Эта функция инертности предметов, придающая им статус чего-то длительного или даже наследственного, сегодня оспаривается функцией обозначения социальных изменений. По мере того, как мы поднимаемся по социальной лестнице, предметы умножаются, становятся все более разнообразными и все быстрее обновляются. Будучи даже весьма быстрым, их ускоренный кругооборот, осуществляющийся под знаком моды, должен обозначать и показывать такую социальную мобильность, которой в действительности не существует. В этом заключен смысл некоторых механизмов замещения: кто-то меняет машину из-за того, что не может сменить квартиру. Еще более очевидно то, что ускоренное обновление предметов часто становится компенсацией разочарованного стремления к социальному и культурному прогрессу. Такое положение дел значительно усложняет «чтение» предметов: иногда их мобильность отражает идущий вверх standing определенной социальной категории, позитивно обозначая его, а иногда она, напротив, компенсирует социальную инертность той или иной группы или индивида, оспоренное и разочарованное стремление которых к мобильности вписывается в искусственную мобильность декора.

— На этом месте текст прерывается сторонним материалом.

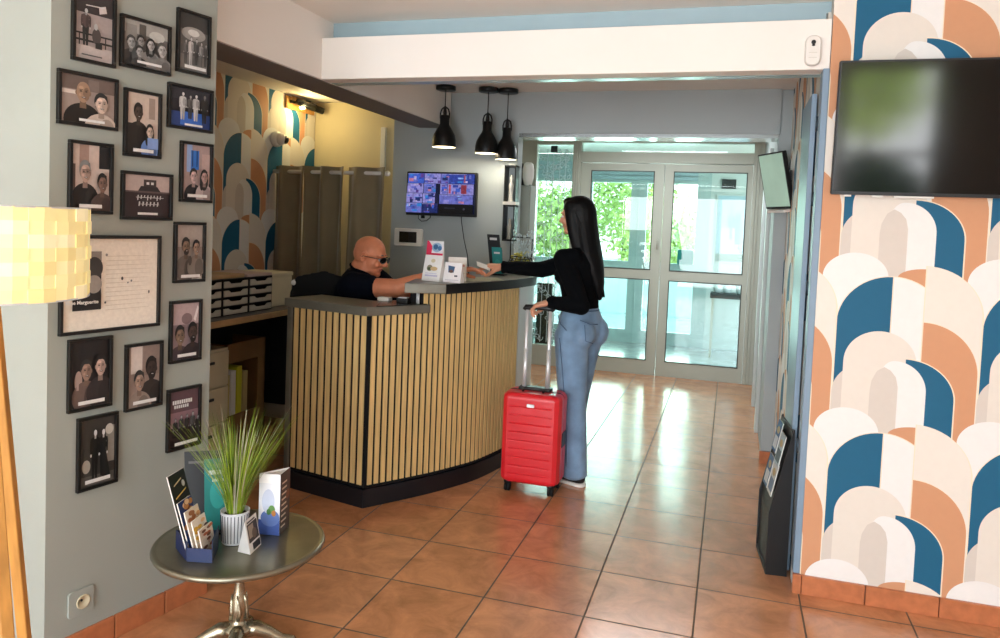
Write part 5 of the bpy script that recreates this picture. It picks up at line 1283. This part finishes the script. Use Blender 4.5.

Здесь поставлена под вопрос вся идеология моды. Формальная логика моды навязывает возросшую мобильность всех различительных социальных знаков — но соответствует ли эта формальная мобильность знаков реальной мобильности социальных (профессиональных, политических, культурных) структур? Очевидно, нет. Мода — и, в более широком смысле, потребление, которое от нее неотделимо, — маскирует глубоко укорененную социальную инертность. Она сама является фактором социальной инертности, покуда внутри нее самой — во всех видимых изменениях предметов, одежды и идей, изменениях, принимающих порой циклический характер, — разыгрывается, обманывая самого себя, требование реальной социальной мобильности. К иллюзии изменения добавляется демократическая иллюзия (то есть та же самая иллюзия, но в другом обличье). Принудительность эфемерности моды должна, как предполагается, уничтожить наследство различительных знаков, в каждом мгновении своего цикла она должна якобы наделять всех поголовно равными шансами. Любые предметы могут быть затребованы модой, и этого как будто должно хватить для того, чтобы создать всеобщее равенство перед лицом предметов. Естественно, это ложь: мода — как и массовая культура вообще — говорит со всеми для того, чтобы еще успешнее указать каждому на его место. Мода является одним из институтов, который наилучшим образом восстанавливает и обосновывает культурное неравенство и социальное различение, утверждая, будто бы их он как раз и уничтожает. Мода стремится выйти за пределы социальной логики, стать чем-то вроде второй природы, но на деле она полностью управляема социальной классовой стратегией. «Современная» эфемерность вещей (и других знаков) в действительности является роскошью наследников21.